» EXERCISE DESCRIPTION: Leaving the pictures out, print the lines from the first line of the listing through the line containing "C = S.collection", exactly as they read, and no others.
■ ■ ■ ■ ■
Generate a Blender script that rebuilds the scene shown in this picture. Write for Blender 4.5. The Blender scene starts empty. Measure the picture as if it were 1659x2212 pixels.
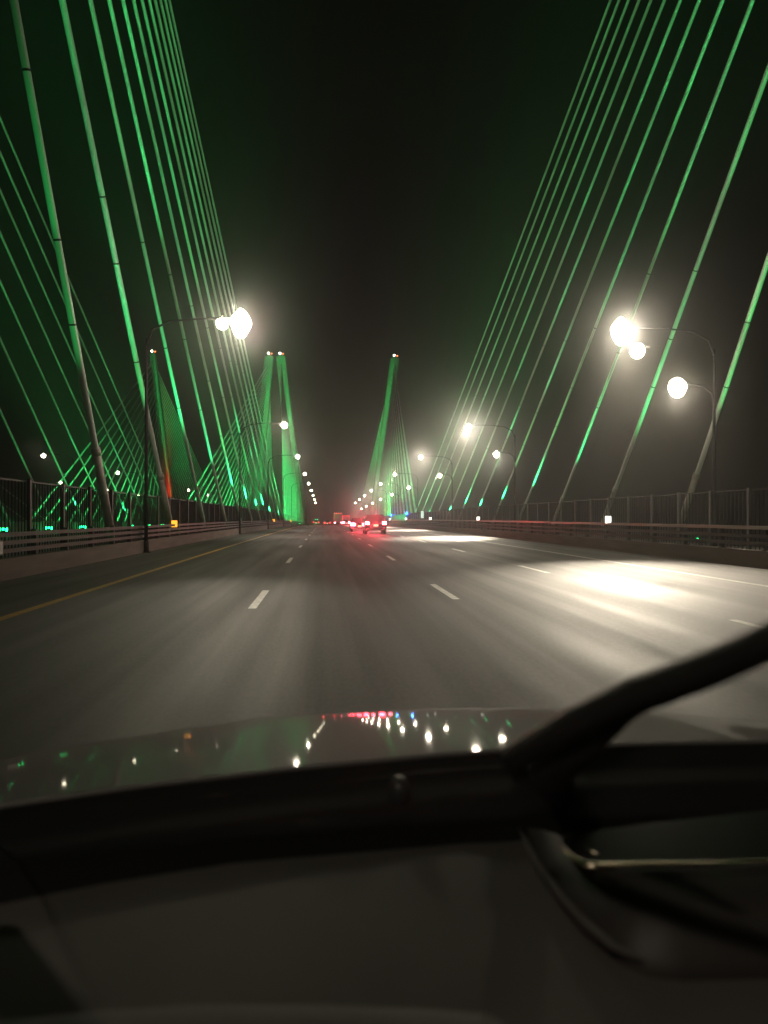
import bpy, math, random
from mathutils import Vector, Matrix
random.seed(7)
R = math.radians
S = bpy.context.scene
C = S.collection

# ------------------------------------------------------------------ camera
EYE = Vector((0, 0, 1.57))
FPX, PX, PY, VX, VY = 1597.0, 829.5, 1106.0, 700.0, 1113.0
yaw = math.atan((PX - VX) / FPX)
pit = math.atan((VY - PY) / FPX)
cam = bpy.data.cameras.new('camera')
cam.sensor_fit = 'HORIZONTAL'; cam.sensor_width = 36.0
cam.lens = 36.0 * FPX / 1659.0
cam.clip_start = 0.05; cam.clip_end = 6000
cam.dof.use_dof = True; cam.dof.focus_distance = 70.0; cam.dof.aperture_fstop = 3.0
co = bpy.data.objects.new('camera', cam); C.objects.link(co)
co.location = EYE; co.rotation_euler = (R(90) + pit, 0, -yaw)
S.camera = co
FW = Vector((math.sin(yaw) * math.cos(pit), math.cos(yaw) * math.cos(pit), math.sin(pit)))
RT = Vector((math.cos(yaw), -math.sin(yaw), 0)); UP = RT.cross(FW)

# ------------------------------------------------------------------ night sky
w = bpy.data.worlds.new('World'); S.world = w; w.use_nodes = True
nt = w.node_tree; bg = nt.nodes['Background']
bg.inputs['Color'].default_value = (1.0, 0.86, 0.72, 1); bg.inputs['Strength'].default_value = 0.0014
S.view_settings.view_transform = 'Standard'; S.view_settings.look = 'None'
S.view_settings.exposure = 0.0; S.view_settings.gamma = 1.0
cy = S.cycles
cy.max_bounces = 6; cy.diffuse_bounces = 1; cy.glossy_bounces = 3; cy.transmission_bounces = 4
cy.transparent_max_bounces = 12; cy.volume_bounces = 0
cy.sample_clamp_indirect = 3.0; cy.sample_clamp_direct = 0.0
cy.use_denoising = True
try: cy.use_light_tree = True
except Exception: pass

# ------------------------------------------------------------------ materials
def mat(name, col, rough=0.6, metal=0.0, spec=0.5, noise=None, bump=None, emit=None, estr=0.0, coat=0.0):
    m = bpy.data.materials.new(name); m.use_nodes = True
    t = m.node_tree; b = t.nodes['Principled BSDF']
    b.inputs['Base Color'].default_value = (*col, 1)
    b.inputs['Roughness'].default_value = rough
    b.inputs['Metallic'].default_value = metal
    b.inputs['Specular IOR Level'].default_value = spec
    b.inputs['Coat Weight'].default_value = coat
    b.inputs['Coat Roughness'].default_value = 0.045
    if emit:
        b.inputs['Emission Color'].default_value = (*emit, 1)
        b.inputs['Emission Strength'].default_value = estr
    if noise or bump:
        tc = t.nodes.new('ShaderNodeTexCoord')
    if noise:
        sc, amt = noise[0], noise[1]
        mp = t.nodes.new('ShaderNodeMapping'); mp.inputs['Scale'].default_value = noise[2] if len(noise) > 2 else (1, 1, 1)
        n = t.nodes.new('ShaderNodeTexNoise'); n.inputs['Scale'].default_value = sc; n.inputs['Detail'].default_value = 5
        r = t.nodes.new('ShaderNodeMapRange')
        r.inputs['From Min'].default_value = 0.3; r.inputs['From Max'].default_value = 0.7
        r.inputs['To Min'].default_value = 1 - amt; r.inputs['To Max'].default_value = 1 + amt
        mx = t.nodes.new('ShaderNodeVectorMath'); mx.operation = 'SCALE'; mx.inputs[0].default_value = col
        t.links.new(tc.outputs['Object'], mp.inputs['Vector']); t.links.new(mp.outputs[0], n.inputs['Vector'])
        t.links.new(n.outputs['Fac'], r.inputs['Value']); t.links.new(r.outputs[0], mx.inputs['Scale'])
        t.links.new(mx.outputs[0], b.inputs['Base Color'])
    if bump:
        n2 = t.nodes.new('ShaderNodeTexNoise'); n2.inputs['Scale'].default_value = bump[0]; n2.inputs['Detail'].default_value = 4
        bp = t.nodes.new('ShaderNodeBump'); bp.inputs['Strength'].default_value = bump[1]; bp.inputs['Distance'].default_value = bump[2]
        t.links.new(tc.outputs['Object'], n2.inputs['Vector']); t.links.new(n2.outputs['Fac'], bp.inputs['Height'])
        t.links.new(bp.outputs[0], b.inputs['Normal'])
    return m

def emat(name, col, s):
    return mat(name, tuple(c * 0.8 for c in col), 0.4, emit=col, estr=s)

def road_material():
    m = bpy.data.materials.new('wet_asphalt'); m.use_nodes = True
    t = m.node_tree; b = t.nodes['Principled BSDF']; L = t.links.new
    tc = t.nodes.new('ShaderNodeTexCoord')
    def streak(scale, sx, sy, det=4):
        mp = t.nodes.new('ShaderNodeMapping'); mp.inputs['Scale'].default_value = (sx, sy, 1)
        n = t.nodes.new('ShaderNodeTexNoise'); n.inputs['Scale'].default_value = scale; n.inputs['Detail'].default_value = det
        L(tc.outputs['Object'], mp.inputs['Vector']); L(mp.outputs[0], n.inputs['Vector']); return n.outputs['Fac']
    def mr(v, a, c, d, e):
        r = t.nodes.new('ShaderNodeMapRange')
        for k, x in zip(('From Min', 'From Max', 'To Min', 'To Max'), (a, c, d, e)): r.inputs[k].default_value = x
        L(v, r.inputs['Value']); return r.outputs[0]
    def mth(op, a, c):
        n = t.nodes.new('ShaderNodeMath'); n.operation = op
        for i, v in enumerate((a, c)):
            if isinstance(v, (int, float)): n.inputs[i].default_value = v
            else: L(v, n.inputs[i])
        return n.outputs[0]
    s1 = streak(1.0, 1.7, 0.045); s2 = streak(1.0, 5.0, 0.07, 5); s3 = streak(1.0, 0.35, 0.09)
    fine = streak(26, 1, .35, 4)
    v = mth('ADD', mth('ADD', mr(s1, .3, .7, -.36, .40), mr(s2, .35, .65, -.22, .22)), mr(s3, .3, .7, -.25, .25))
    v = mth('ADD', v, mr(fine, .3, .7, .62, 1.38))
    sc = t.nodes.new('ShaderNodeVectorMath'); sc.operation = 'SCALE'; sc.inputs[0].default_value = (0.060, 0.052, 0.046)
    L(v, sc.inputs['Scale']); L(sc.outputs[0], b.inputs['Base Color'])
    rough = mth('ADD', mr(s1, .3, .7, .72, .56), mr(s3, .3, .7, .05, -.05))
    L(rough, b.inputs['Roughness'])
    b.inputs['Specular IOR Level'].default_value = 0.5
    bp = t.nodes.new('ShaderNodeBump'); bp.inputs['Strength'].default_value = 0.35; bp.inputs['Distance'].default_value = 0.004
    L(fine, bp.inputs['Height']); L(bp.outputs[0], b.inputs['Normal'])
    return m

M = {}
M['road'] = road_material()
M['concrete'] = mat('brown_grey_concrete', (0.17, 0.13, 0.105), 0.75, noise=(1.4, 0.3, (1, 0.3, 3)), bump=(30, 0.2, 0.01))
M['deckside'] = mat('deck_concrete', (0.16, 0.15, 0.14), 0.8, noise=(0.5, 0.25))
M['tower'] = mat('tower_concrete', (0.26, 0.22, 0.20), 0.8, noise=(0.15, 0.2, (1, 1, 0.3)))
M['rail'] = mat('galvanised_rail', (0.04, 0.033, 0.028), 0.6, 0.3, noise=(2.0, 0.25, (1, 0.2, 1)))
M['toprail'] = mat('bright_handrail', (0.40, 0.36, 0.32), 0.45, 0.6)
M['darkfence'] = mat('dark_fence_steel', (0.012, 0.012, 0.012), 0.55, 0.3)
M['post'] = mat('pale_fence_post', (0.13, 0.128, 0.13), 0.6, 0.2, noise=(3, 0.2))
M['pole'] = mat('lamp_pole_paint', (0.022, 0.021, 0.02), 0.7, 0.3, noise=(2, 0.15))
M['housing'] = mat('lamp_housing', (0.12, 0.12, 0.12), 0.5, 0.4)
M['globe'] = emat('lamp_lens_lit', (1.0, 0.86, 0.62), 26.0)
M['white_line'] = mat('worn_white_paint', (0.62, 0.6, 0.55), 0.45, noise=(9, 0.35))
M['yellow_line'] = mat('yellow_paint', (0.78, 0.44, 0.09), 0.45, noise=(6, 0.25))
M['edge_line'] = mat('white_edge_paint', (0.45, 0.43, 0.39), 0.45, noise=(6, 0.3))
M['cable'] = mat('white_cable_sheath', (0.62, 0.64, 0.60), 0.42, noise=(0.7, 0.12))
M['sleeve'] = mat('cable_sleeve_steel', (0.50, 0.44, 0.40), 0.45, 0.2, noise=(2.5, 0.2))
M['band'] = mat('dark_band_rubber', (0.03, 0.03, 0.03), 0.6)
M['greenlens'] = emat('green_led_lens', (0.01, 1.0, 0.22), 18.0)
M['fixture'] = mat('fixture_body', (0.05, 0.05, 0.05), 0.5, 0.3)
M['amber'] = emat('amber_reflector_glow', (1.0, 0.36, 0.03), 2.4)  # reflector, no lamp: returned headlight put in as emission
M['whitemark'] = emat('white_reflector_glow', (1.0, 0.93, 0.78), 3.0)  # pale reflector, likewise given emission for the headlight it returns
M['bluelamp'] = emat('blue_lamp', (0.03, 0.16, 1.0), 7.0)
M['beacon_w'] = emat('white_beacon', (1.0, 0.95, 0.9), 22.0)
M['beacon_r'] = emat('red_beacon', (1.0, 0.16, 0.04), 6.0)
M['tail'] = emat('red_tail_light', (1.0, 0.03, 0.05), 5.0)
M['tailhot'] = emat('bright_brake_light', (1.0, 0.10, 0.15), 90.0)
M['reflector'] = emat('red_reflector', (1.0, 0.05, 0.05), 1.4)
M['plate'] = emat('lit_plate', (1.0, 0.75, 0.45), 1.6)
M['glass'] = mat('dark_glass', (0.01, 0.01, 0.012), 0.06, spec=0.6)
M['carblack'] = mat('black_car_paint', (0.012, 0.012, 0.014), 0.25, coat=1.0)
M['carred'] = mat('dark_red_car_paint', (0.12, 0.012, 0.015), 0.25, coat=1.0)
M['cargrey'] = mat('grey_car_paint', (0.09, 0.09, 0.10), 0.3, coat=0.8)
M['truckwhite'] = mat('truck_box_paint', (0.45, 0.42, 0.40), 0.5, noise=(1.5, 0.15))
M['tyre'] = mat('tyre_rubber', (0.015, 0.015, 0.015), 0.8)
M['rim'] = mat('wheel_rim', (0.3, 0.3, 0.3), 0.35, 0.9)
M['chrome'] = mat('satin_chrome', (0.85, 0.72, 0.55), 0.22, 1.0)
M['hood'] = mat('grey_hood_paint', (0.11, 0.105, 0.10), 0.6, 0.0, spec=0.3, coat=0.55, noise=(90, .25), bump=(110, 0.25, 0.0004))
M['cowl'] = mat('black_cowl_plastic', (0.005, 0.005, 0.005), 0.7, spec=.15, bump=(200, 0.2, 0.001))
M['dash'] = mat('grained_dash_plastic', (0.075, 0.068, 0.065), 0.65, spec=0.35, noise=(3.0, 0.15), bump=(260, 0.35, 0.0006))
M['dashdark'] = mat('dark_dash_plastic', (0.030, 0.026, 0.024), 0.55, noise=(3.0, 0.15), bump=(260, 0.35, 0.0006))
M['screen'] = mat('black_screen', (0.003, 0.003, 0.003), 0.35, spec=0.2)
M['wiper'] = mat('black_wiper', (0.010, 0.010, 0.010), 0.55)
M['water'] = mat('dark_river_water', (0.006, 0.008, 0.009), 0.12, bump=(0.6, 0.5, 0.25))
M['sign'] = mat('small_white_sign', (0.75, 0.75, 0.72), 0.5, noise=(5, 0.1))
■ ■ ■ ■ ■
» COMPLETE OUTPUT:
Generate a Blender script that rebuilds the scene shown in this picture. Write for Blender 4.5. The Blender scene starts empty. Measure the picture as if it were 1659x2212 pixels.
import bpy, math, random
from mathutils import Vector, Matrix
random.seed(7)
R = math.radians
S = bpy.context.scene
C = S.collection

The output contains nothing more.